As global capital searches for resilience, yield and long-term growth, Africa is no longer a peripheral conversation. It is becoming central.

From infrastructure and energy transition to capital markets reform and the creative economy, the continent is at an inflection point. Policy ambition now needs to meet deployable capital at scale. That is the context in which the African Markets Conference (AMC 2026), hosted by Standard Bank in Cape Town from 22–24 February, takes on its true significance  .

Convening global institutional investors, sovereign wealth funds, policymakers and private-sector leaders, AMC 2026 is designed as a capital-mobilisation platform. It aims to reframe Africa not as a risk to be managed, but as an opportunity to be structured, financed and scaled.

From narrative to mechanism

Africa’s growth challenge is well understood. By 2050, the continent will add nearly one billion people, more than half of them living in cities. Yet annual infrastructure investment remains roughly half of what is required to support that growth. Closing that gap is not a matter of aspiration. It is a matter of market design.

Standard Bank has positioned AMC 2026 around five pillars that move decisively beyond rhetoric. These include infrastructure as an asset class, accelerating the energy transition, deepening African capital markets, enabling intra-African trade under the AfCFTA framework, and addressing sovereign debt sustainability through credibility, structure and affordability.

As Luvuyo Masinda, Chief Executive of Corporate and Investment Banking at Standard Bank Group, has noted, mobilising capital is not just about funding projects. It is about building the foundation of a more balanced and inclusive global economy.

Capital, culture and the creative economy

What distinguishes AMC 2026 is its recognition that Africa’s growth story is no longer confined to traditional sectors alone.

Alongside infrastructure, energy and financial markets, the conference acknowledges the rising importance of the creative economy. This sector sits at the intersection of culture, technology, capital and global influence. From music and film to fashion, sport and digital content, Africa’s creative industries are increasingly investable, exportable and globally competitive.

This is economic power in practice. The creative economy generates jobs, attracts foreign capital, shapes national brands and accelerates cross-border flows of talent and investment. Its inclusion within AMC reflects a more sophisticated understanding of how modern economies scale.

Standard Bank as a market architect

Standard Bank’s leadership in convening AMC 2026 speaks to a broader institutional role it has assumed across the continent.

By bringing policymakers, regulators and capital allocators into the same room, and grounding discussions in liquidity, regulation and bankability, the bank is helping translate African priorities into structures global capital can engage with. The presence of senior Standard Bank leadership, including Group CEO Sim Tshabalala, alongside global asset managers and development finance institutions reinforces that intent.
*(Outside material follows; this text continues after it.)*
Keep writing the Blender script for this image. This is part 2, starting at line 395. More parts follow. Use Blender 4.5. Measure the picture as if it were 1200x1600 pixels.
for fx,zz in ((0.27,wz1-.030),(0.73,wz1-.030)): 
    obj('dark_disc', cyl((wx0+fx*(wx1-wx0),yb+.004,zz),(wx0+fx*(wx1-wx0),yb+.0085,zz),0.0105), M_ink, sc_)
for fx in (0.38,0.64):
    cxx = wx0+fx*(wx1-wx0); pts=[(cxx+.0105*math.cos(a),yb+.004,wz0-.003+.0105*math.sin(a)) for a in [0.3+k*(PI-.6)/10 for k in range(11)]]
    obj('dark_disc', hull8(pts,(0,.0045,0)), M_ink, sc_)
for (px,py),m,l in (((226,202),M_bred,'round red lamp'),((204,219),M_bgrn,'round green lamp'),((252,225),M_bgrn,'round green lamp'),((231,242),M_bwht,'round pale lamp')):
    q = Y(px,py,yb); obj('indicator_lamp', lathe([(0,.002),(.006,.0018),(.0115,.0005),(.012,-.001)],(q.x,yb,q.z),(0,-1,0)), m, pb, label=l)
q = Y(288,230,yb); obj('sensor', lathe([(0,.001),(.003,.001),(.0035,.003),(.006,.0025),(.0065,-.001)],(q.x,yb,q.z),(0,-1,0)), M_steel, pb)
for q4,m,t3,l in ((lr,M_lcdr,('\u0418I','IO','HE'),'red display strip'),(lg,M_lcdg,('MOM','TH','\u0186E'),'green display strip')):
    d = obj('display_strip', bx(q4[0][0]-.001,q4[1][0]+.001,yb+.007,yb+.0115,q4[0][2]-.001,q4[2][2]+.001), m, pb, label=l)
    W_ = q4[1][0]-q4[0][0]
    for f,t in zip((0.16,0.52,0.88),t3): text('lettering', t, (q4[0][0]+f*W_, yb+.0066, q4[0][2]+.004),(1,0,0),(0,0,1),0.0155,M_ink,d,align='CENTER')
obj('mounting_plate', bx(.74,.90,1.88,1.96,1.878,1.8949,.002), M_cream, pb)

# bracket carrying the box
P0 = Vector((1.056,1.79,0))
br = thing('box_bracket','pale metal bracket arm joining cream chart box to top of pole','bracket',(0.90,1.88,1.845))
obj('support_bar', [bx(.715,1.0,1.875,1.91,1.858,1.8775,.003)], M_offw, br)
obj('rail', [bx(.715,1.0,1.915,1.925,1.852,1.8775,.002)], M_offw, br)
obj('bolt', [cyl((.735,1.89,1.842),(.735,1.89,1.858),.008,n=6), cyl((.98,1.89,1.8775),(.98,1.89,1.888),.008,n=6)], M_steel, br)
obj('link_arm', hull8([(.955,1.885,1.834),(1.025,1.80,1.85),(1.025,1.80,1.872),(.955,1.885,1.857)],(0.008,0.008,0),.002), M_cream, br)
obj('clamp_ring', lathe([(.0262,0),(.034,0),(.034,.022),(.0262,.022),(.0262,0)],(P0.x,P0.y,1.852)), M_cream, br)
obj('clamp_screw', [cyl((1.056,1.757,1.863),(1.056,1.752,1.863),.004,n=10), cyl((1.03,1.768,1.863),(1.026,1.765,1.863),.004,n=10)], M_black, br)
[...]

TIME Africa’s role in amplifying what matters

As a media partner to AMC 2026, TIME Africa’s role is clear. It is to amplify the ideas, institutions and leaders shaping Africa’s economic future and to ensure those conversations reach a global audience that can act on them.

“TIME Africa exists to connect capital, culture and leadership across the continent,” says Josh Wilson, Managing Director of TIME Africa and Group Managing Director of Global Venture Partners. “AMC 2026 is exactly the kind of convening moment that deserves global attention, because it focuses not on what Africa could be, but on how capital is already being mobilised to get it there.”
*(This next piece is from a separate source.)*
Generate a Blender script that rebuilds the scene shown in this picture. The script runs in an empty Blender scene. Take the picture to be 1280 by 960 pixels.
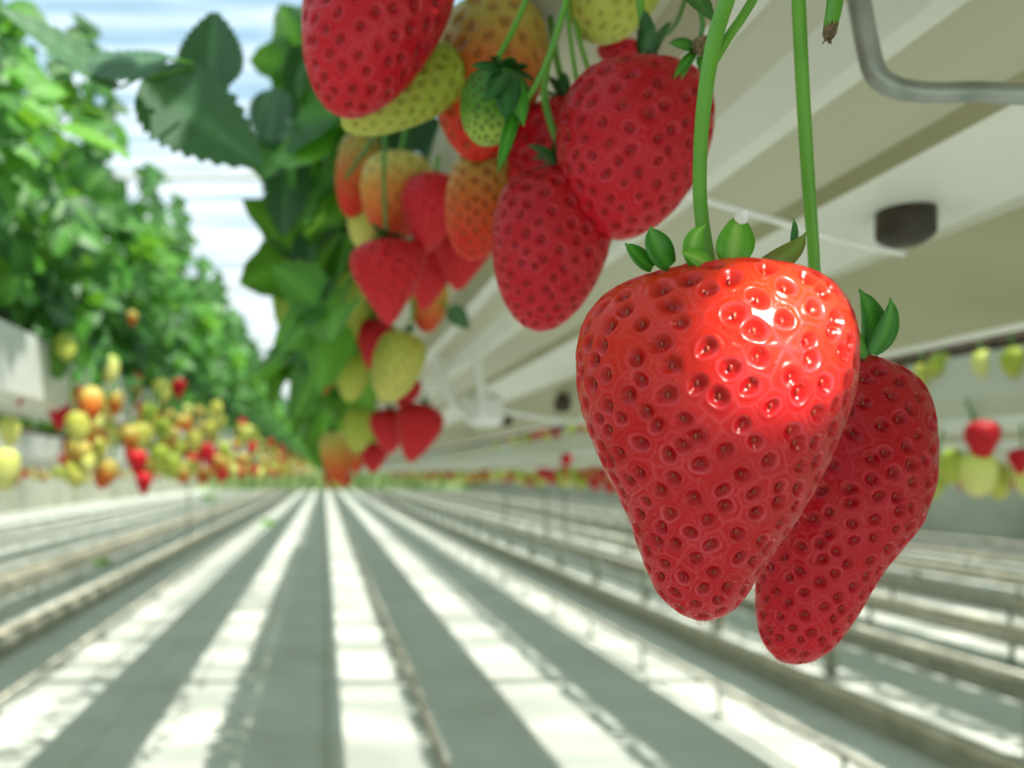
import bpy, math, random
import numpy as np
from mathutils import Vector, Matrix
random.seed(7); RNG = np.random.default_rng(7)
C = bpy.context.scene.collection
H = 1.2                      # camera height
F = 1000.0                   # focal length in pixels of a 1280 px wide frame
def P(px, py, Y):            # a pixel at forward distance Y -> world point
    return Vector(((px-405)/F*Y, Y, H+(592-py)/F*Y))

# ------------------------------------------------------------------ helpers
def tag(o, label=None, cat=None, group=None, kind=None):
    if label: o['label'] = label
    if cat: o['category'] = cat
    if group: o['group'] = group
    if kind: o['kind'] = kind
    return o
def empty(name, loc, label, cat, group=None, rot=None):
    o = bpy.data.objects.new(name, None); C.objects.link(o)
    o.location = loc; o.empty_display_size = .01
    if rot is not None: o.rotation_euler = rot.to_euler()
    return tag(o, label, cat, group)
def mesh(name, verts, faces, mats, midx=None, attrs=None, smooth=True):
    me = bpy.data.meshes.new(name)
    me.from_pydata([tuple(v) for v in verts], [], [tuple(f) for f in faces])
    for m in (mats if isinstance(mats, (list, tuple)) else [mats]): me.materials.append(m)
    if midx is not None: me.polygons.foreach_set('material_index', np.asarray(midx, dtype=np.int32))
    me.polygons.foreach_set('use_smooth', np.full(len(me.polygons), smooth))
    if attrs is not None:
        a = me.color_attributes.new('data', 'FLOAT_COLOR', 'POINT')
        a.data.foreach_set('color', np.asarray(attrs, dtype=np.float32).ravel())
    me.update()
    return me
def obj(name, me, parent=None):
    o = bpy.data.objects.new(name, me); C.objects.link(o)
    if parent is not None: o.parent = parent
    return o
class MB:
    def __init__(s): s.v=[]; s.f=[]; s.m=[]
    def add(s, v, f, m=0):
        k=len(s.v); s.v += [tuple(x) for x in v]; s.f += [tuple(i+k for i in q) for q in f]; s.m += [m]*len(f)
    def box(s, x0,x1,y0,y1,z0,z1,m=0):
        v=[(x,y,z) for x in(x0,x1) for y in(y0,y1) for z in(z0,z1)]
        s.add(v,[(0,1,3,2),(4,6,7,5),(0,4,5,1),(2,3,7,6),(0,2,6,4),(1,5,7,3)],m)
    def tube(s, pts, r, n=10, m=0, res=4):
        P_=[Vector(p) for p in pts]; R_=r if isinstance(r,(list,tuple)) else [r]*len(P_)
        if len(P_)>2 and res>1:
            Q=[];RR=[]
            for i in range(len(P_)-1):
                p0=P_[max(i-1,0)];p1=P_[i];p2=P_[i+1];p3=P_[min(i+2,len(P_)-1)]
                for k in range(res):
                    t=k/res
                    Q.append(.5*((2*p1)+(p2-p0)*t+(2*p0-5*p1+4*p2-p3)*t*t+(3*p1-p0-3*p2+p3)*t**3)); RR.append(R_[i]*(1-t)+R_[i+1]*t)
            Q.append(P_[-1]);RR.append(R_[-1]); P_,R_=Q,RR
        v=[];f=[]; up=Vector((.13,.97,.2)).normalized(); a=None
        for i,p in enumerate(P_):
            d=(P_[min(i+1,len(P_)-1)]-P_[max(i-1,0)]).normalized()
            if a is None:
                a=d.cross(up)
                if a.length<.1: a=d.cross(Vector((1,0,0)))
            a=(a-d*a.dot(d)).normalized(); b=d.cross(a)
            for j in range(n):
                t=2*math.pi*j/n; v.append(p+(a*math.cos(t)+b*math.sin(t))*R_[i])
        for i in range(len(P_)-1):
            for j in range(n):
                f.append((i*n+j,i*n+(j+1)%n,(i+1)*n+(j+1)%n,(i+1)*n+j))
        f.append(tuple(range(n))[::-1]); f.append(tuple(range((len(P_)-1)*n,len(P_)*n)))
        s.add(v,f,m)
    def build(s, name, mats, parent=None, smooth=True):
        return obj(name, mesh(name, s.v, s.f, mats, s.m, None, smooth), parent)

# ------------------------------------------------------------------ materials
def newmat(name):
    m=bpy.data.materials.new(name); m.use_nodes=True; nt=m.node_tree; nt.nodes.clear()
    return m, nt, nt.nodes, nt.links
def noise(nt, scale, detail=3, vec=None, rough=.5):
    n=nt.nodes.new('ShaderNodeTexNoise'); n.inputs['Scale'].default_value=scale; n.inputs['Detail'].default_value=detail; n.inputs['Roughness'].default_value=rough
    if vec is not None: nt.links.new(vec, n.inputs['Vector'])
    return n.outputs['Fac']
def ramp(nt, fac, stops):
    r=nt.nodes.new('ShaderNodeValToRGB'); e=r.color_ramp.elements
    while len(e)>1: e.remove(e[-1])
    e[0].position=stops[0][0]; e[0].color=(*stops[0][1],1)
    for p,c in stops[1:]:
        k=e.new(p); k.color=(*c,1)
    nt.links.new(fac, r.inputs['Fac']); return r.outputs['Color']
def mix(nt, fac, a, b, blend='MIX'):
    n=nt.nodes.new('ShaderNodeMix'); n.data_type='RGBA'; n.blend_type=blend
    for s,v in ((n.inputs[0],fac),(n.inputs[6],a),(n.inputs[7],b)):
        if isinstance(v,(int,float)): s.default_value=v
        elif isinstance(v,tuple): s.default_value=(*v,1)
        else: nt.links.new(v,s)
    return n.outputs[2]
def math_(nt, op, a, b=0.0, clamp=False):
    n=nt.nodes.new('ShaderNodeMath'); n.operation=op; n.use_clamp=clamp
    for s,v in ((n.inputs[0],a),(n.inputs[1],b)):
        if isinstance(v,(int,float)): s.default_value=v
        else: nt.links.new(v,s)
    return n.outputs[0]
def objco(nt): return nt.nodes.new('ShaderNodeTexCoord').outputs['Object']
def geopos(nt): return nt.nodes.new('ShaderNodeNewGeometry').outputs['Position']
def data_attr(nt):
    a=nt.nodes.new('ShaderNodeAttribute'); a.attribute_name='data'
    s=nt.nodes.new('ShaderNodeSeparateColor'); nt.links.new(a.outputs['Color'], s.inputs[0]); return s.outputs
def principled(nt, col, rough=.5, **kw):
    b=nt.nodes.new('ShaderNodeBsdfPrincipled')
    if isinstance(col,tuple): b.inputs['Base Color'].default_value=(*col,1)
    else: nt.links.new(col,b.inputs['Base Color'])
    if isinstance(rough,(int,float)): b.inputs['Roughness'].default_value=rough
    else: nt.links.new(rough,b.inputs['Roughness'])
    for k,v in kw.items():
        b.inputs[k.replace('_',' ')].default_value=v
    return b
def out(nt, sh):
    o=nt.nodes.new('ShaderNodeOutputMaterial'); nt.links.new(sh, o.inputs['Surface'])
def bump(nt, b, h, s, d):
    n=nt.nodes.new('ShaderNodeBump'); n.inputs['Strength'].default_value=s; n.inputs['Distance'].default_value=d
    nt.links.new(h,n.inputs['Height']); nt.links.new(n.outputs[0], b.inputs['Normal'])

def simple(name, c1, c2, scale=20, rough=.5, **kw):
    m,nt,N,L=newmat(name)
    col=ramp(nt, noise(nt,scale,3,geopos(nt)), [(.35,c1),(.65,c2)])
    b=principled(nt,col,rough,**kw); out(nt,b.outputs[0]); return m

def berry_mat(name, top, mid, tip, a=.15, b=.5, pit=(.2,.0,.004), lip=(.6,.07,.09), piton=.75, lipon=.5, sss=.08, rough=.38, bumpy=0.0, coat=.06, spec=.18):
    m,nt,N,L=newmat(name); d=data_attr(nt)
    g=math_(nt,'ADD', d[2], math_(nt,'MULTIPLY', math_(nt,'SUBTRACT', noise(nt,2.5,2,objco(nt)) ,.5), .35))
    base=ramp(nt,g,[(0,top),(a,top),(b,mid),(.92,tip)])
    var=noise(nt,900 if bumpy==0 else 40,2,objco(nt))
    base=mix(nt, math_(nt,'MULTIPLY',var,.0 if piton<.65 or 'orange' in name or 'green' in name else .15), base, mix(nt,.5,base,(.7,.03,.02),'MIX'))
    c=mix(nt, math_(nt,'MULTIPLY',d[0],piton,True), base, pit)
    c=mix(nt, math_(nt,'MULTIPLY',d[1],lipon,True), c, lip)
    bs=principled(nt,c,rough,Subsurface_Weight=sss,Subsurface_Scale=.003,Coat_Weight=coat,Coat_Roughness=.1,Specular_IOR_Level=spec)
    bs.inputs['Subsurface Radius'].default_value=(1,.25,.15)
    bump(nt,bs,noise(nt,420,3,objco(nt)),.28,.0005)
    out(nt,bs.outputs[0]); return m
RED=(.43,.003,.010)
M={}
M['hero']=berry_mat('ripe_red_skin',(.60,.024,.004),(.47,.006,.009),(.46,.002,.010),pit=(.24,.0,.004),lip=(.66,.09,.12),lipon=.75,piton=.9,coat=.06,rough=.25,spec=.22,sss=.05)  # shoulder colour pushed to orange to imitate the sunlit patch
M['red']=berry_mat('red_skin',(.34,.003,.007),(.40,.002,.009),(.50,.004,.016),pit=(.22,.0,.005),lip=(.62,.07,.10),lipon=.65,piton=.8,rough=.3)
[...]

Through its coverage, convenings and partnerships, TIME Africa seeks to elevate Africa-led solutions, spotlight institutions doing the work and help reframe global perceptions from opportunity theory to execution reality.

A defining moment

AMC 2026 arrives at a moment of global uncertainty, but also of recalibration. As traditional markets mature and geopolitical risk reshapes capital flows, Africa’s relevance is growing.

The question is no longer whether capital will come. It is whether it will be structured, deployed and scaled effectively. Conferences like AMC matter because they sit at the intersection of intent and mechanism. In Africa’s next phase of growth, that intersection is where the future will be built.